- Stored rows -
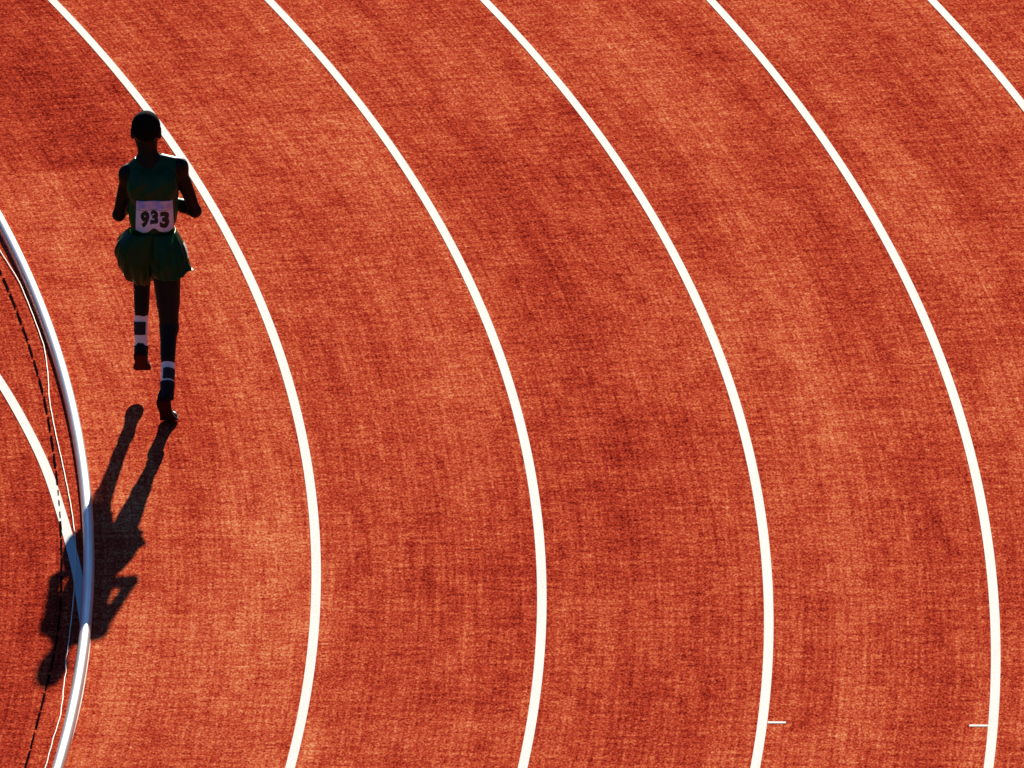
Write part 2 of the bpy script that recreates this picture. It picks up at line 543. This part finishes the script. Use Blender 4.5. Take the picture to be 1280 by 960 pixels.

---

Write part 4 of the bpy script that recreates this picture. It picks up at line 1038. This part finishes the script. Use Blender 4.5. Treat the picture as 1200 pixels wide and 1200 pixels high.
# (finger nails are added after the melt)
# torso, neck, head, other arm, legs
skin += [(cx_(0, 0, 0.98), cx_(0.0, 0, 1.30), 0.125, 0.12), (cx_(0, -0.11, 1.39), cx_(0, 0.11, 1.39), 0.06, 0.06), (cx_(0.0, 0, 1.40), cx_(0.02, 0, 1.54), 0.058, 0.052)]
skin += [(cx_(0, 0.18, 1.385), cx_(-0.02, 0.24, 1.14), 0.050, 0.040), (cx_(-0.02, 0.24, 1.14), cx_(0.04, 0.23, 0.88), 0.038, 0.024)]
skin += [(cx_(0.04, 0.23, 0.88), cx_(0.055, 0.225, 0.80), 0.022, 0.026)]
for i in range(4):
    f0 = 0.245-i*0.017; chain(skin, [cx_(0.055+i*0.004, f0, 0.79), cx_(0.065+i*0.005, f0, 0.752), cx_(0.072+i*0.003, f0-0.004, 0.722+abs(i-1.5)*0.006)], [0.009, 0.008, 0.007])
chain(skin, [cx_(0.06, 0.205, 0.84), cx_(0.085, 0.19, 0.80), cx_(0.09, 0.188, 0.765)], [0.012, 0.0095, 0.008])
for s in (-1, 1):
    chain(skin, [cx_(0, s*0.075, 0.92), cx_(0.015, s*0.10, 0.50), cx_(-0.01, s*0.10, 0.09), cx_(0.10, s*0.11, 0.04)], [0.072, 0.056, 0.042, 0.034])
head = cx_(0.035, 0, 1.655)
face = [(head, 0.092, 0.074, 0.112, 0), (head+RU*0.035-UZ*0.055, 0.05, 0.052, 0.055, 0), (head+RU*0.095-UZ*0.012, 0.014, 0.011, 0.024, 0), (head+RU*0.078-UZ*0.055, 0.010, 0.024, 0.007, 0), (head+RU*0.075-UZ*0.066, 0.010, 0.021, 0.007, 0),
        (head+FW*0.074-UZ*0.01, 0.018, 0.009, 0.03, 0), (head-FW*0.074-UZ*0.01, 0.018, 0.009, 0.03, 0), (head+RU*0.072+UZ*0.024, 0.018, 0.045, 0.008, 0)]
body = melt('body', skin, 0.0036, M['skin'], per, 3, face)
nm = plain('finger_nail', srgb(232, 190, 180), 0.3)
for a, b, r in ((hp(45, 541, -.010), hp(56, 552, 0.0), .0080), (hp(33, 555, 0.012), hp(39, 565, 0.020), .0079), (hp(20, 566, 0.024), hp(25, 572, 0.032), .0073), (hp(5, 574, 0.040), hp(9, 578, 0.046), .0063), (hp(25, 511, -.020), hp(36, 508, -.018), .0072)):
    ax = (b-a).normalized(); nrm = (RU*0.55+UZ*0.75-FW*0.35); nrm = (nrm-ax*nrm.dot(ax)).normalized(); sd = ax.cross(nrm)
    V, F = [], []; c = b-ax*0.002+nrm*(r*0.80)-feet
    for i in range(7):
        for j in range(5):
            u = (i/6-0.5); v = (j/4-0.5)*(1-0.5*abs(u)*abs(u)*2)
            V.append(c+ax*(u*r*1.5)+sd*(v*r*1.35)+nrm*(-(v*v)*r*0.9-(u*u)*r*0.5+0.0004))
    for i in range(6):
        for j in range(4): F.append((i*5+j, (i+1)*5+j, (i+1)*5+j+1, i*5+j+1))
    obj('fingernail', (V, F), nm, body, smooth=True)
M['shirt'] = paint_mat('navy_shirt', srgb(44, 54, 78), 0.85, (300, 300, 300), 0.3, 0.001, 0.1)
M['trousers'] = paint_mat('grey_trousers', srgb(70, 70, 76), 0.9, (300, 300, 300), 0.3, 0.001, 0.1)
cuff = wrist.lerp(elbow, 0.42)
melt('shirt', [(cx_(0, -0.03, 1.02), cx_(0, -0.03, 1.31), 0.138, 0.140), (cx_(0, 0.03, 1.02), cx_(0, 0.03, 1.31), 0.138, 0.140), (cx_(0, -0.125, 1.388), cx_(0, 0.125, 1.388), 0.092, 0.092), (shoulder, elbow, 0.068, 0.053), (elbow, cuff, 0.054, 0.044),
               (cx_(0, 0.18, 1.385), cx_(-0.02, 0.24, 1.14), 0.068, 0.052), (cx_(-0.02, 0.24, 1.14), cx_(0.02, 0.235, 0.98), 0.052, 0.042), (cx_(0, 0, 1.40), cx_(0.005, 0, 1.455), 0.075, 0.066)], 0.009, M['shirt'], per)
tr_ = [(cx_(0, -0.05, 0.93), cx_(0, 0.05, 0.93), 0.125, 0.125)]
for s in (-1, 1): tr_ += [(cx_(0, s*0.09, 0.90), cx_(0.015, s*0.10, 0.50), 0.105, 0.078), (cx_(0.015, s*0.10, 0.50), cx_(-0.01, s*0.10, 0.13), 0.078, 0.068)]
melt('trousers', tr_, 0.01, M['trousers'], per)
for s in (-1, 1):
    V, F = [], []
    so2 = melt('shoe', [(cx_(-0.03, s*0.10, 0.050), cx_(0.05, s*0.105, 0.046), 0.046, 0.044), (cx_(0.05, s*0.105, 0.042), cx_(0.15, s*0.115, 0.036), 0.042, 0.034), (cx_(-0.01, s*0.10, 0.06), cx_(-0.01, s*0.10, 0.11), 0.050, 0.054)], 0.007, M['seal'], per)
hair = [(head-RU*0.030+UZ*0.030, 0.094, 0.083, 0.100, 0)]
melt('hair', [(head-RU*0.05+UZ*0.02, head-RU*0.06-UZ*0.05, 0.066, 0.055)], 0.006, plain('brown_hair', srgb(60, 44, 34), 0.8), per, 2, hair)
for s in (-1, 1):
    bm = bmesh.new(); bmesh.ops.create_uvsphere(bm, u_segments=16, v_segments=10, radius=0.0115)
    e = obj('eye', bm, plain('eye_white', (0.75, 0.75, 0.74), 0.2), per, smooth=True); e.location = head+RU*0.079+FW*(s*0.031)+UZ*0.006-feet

...

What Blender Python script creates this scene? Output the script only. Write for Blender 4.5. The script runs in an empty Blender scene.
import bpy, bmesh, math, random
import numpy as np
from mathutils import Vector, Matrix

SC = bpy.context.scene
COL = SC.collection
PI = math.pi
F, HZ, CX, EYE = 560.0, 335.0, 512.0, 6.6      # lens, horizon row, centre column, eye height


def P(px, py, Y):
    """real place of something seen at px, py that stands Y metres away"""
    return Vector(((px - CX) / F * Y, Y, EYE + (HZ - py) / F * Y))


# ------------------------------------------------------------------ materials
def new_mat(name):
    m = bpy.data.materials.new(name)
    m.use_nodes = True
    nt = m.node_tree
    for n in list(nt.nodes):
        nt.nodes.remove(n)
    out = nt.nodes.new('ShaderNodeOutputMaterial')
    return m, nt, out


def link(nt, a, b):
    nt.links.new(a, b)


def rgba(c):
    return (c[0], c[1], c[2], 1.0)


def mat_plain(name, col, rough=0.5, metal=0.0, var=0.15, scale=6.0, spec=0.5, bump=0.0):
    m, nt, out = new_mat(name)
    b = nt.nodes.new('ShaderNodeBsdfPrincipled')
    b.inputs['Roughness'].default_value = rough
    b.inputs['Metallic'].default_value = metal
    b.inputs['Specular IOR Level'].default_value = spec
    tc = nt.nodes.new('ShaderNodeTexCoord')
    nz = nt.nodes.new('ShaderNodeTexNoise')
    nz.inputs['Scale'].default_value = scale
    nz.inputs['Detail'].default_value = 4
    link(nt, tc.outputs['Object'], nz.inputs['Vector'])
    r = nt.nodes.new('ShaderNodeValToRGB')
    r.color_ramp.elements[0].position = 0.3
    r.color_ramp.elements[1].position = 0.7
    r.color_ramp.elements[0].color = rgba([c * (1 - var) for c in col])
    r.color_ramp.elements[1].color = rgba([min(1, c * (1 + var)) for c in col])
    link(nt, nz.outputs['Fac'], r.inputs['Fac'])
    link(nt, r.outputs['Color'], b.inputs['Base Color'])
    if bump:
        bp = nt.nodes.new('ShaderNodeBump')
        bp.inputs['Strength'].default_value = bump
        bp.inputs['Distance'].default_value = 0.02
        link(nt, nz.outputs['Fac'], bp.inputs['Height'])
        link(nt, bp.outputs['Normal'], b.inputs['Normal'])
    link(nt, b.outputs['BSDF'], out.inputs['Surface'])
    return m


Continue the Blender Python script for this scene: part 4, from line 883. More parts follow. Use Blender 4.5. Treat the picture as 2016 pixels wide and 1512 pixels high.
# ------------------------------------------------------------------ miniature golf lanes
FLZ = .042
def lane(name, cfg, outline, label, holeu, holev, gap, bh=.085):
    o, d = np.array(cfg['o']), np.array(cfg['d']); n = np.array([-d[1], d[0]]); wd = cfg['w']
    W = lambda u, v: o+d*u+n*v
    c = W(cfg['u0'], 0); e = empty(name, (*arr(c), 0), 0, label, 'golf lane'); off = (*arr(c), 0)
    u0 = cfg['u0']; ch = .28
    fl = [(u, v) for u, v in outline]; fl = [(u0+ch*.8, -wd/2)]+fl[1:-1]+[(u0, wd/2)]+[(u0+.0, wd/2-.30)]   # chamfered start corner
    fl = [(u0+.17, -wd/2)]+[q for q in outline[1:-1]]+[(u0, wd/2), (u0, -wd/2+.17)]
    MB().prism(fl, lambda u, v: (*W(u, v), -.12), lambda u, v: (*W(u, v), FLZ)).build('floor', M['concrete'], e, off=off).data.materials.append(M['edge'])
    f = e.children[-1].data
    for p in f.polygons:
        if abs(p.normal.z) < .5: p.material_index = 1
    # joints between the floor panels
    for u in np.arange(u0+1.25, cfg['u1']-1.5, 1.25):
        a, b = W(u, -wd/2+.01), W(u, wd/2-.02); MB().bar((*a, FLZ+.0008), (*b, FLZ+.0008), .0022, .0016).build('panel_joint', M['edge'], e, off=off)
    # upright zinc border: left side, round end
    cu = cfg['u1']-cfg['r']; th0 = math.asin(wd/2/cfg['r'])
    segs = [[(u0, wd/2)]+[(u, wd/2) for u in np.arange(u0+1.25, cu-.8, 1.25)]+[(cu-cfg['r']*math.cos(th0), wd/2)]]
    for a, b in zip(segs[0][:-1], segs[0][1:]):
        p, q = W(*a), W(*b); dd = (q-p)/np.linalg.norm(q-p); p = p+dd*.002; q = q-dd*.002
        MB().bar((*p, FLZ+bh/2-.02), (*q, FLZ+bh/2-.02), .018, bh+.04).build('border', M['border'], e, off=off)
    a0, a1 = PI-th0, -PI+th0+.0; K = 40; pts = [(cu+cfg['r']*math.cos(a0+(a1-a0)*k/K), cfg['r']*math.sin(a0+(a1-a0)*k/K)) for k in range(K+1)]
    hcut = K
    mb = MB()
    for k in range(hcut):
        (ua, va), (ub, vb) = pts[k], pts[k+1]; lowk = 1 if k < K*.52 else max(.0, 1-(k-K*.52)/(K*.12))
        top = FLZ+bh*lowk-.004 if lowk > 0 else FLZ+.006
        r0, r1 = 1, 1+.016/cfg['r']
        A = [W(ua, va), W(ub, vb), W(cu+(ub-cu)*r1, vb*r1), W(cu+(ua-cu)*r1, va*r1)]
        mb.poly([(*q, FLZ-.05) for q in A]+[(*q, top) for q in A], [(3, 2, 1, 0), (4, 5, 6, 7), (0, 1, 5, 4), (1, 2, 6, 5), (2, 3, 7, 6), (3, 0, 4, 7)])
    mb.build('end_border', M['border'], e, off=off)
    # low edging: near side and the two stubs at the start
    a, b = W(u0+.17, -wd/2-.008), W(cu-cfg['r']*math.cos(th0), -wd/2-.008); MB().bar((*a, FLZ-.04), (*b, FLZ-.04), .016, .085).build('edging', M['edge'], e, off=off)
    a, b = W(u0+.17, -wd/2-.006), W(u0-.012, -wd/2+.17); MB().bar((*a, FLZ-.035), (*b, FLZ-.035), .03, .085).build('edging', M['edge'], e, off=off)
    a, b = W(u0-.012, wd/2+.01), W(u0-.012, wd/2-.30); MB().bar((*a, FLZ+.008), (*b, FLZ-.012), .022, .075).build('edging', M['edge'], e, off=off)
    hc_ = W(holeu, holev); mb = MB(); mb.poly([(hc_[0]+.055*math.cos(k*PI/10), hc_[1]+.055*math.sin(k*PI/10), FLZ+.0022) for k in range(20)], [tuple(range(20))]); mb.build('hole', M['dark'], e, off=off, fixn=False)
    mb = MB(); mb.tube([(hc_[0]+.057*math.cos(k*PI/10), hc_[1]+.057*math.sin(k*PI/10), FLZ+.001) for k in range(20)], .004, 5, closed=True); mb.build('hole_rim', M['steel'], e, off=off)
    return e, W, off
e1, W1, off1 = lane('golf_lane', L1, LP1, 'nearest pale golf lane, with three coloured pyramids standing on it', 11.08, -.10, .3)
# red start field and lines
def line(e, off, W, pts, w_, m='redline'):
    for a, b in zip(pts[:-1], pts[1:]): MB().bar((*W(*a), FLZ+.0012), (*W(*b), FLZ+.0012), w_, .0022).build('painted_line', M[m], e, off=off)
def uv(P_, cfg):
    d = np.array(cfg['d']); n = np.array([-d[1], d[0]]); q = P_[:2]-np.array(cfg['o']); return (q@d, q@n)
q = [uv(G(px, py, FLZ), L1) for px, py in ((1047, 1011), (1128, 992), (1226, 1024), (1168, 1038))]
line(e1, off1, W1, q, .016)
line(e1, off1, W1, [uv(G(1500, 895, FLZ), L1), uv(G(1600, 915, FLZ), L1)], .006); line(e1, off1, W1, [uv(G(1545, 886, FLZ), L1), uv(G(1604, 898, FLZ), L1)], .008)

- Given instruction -
Reproduce exactly, and only, the lines from the one that contains "What Blender Python" down to the one that contains "return Vector(((px - CX)", both ends included.

- Final result -
What Blender Python script creates this scene? Output the script only. Write for Blender 4.5. The script runs in an empty Blender scene.
import bpy, bmesh, math, random
import numpy as np
from mathutils import Vector, Matrix

SC = bpy.context.scene
COL = SC.collection
PI = math.pi
F, HZ, CX, EYE = 560.0, 335.0, 512.0, 6.6      # lens, horizon row, centre column, eye height


def P(px, py, Y):
    """real place of something seen at px, py that stands Y metres away"""
    return Vector(((px - CX) / F * Y, Y, EYE + (HZ - py) / F * Y))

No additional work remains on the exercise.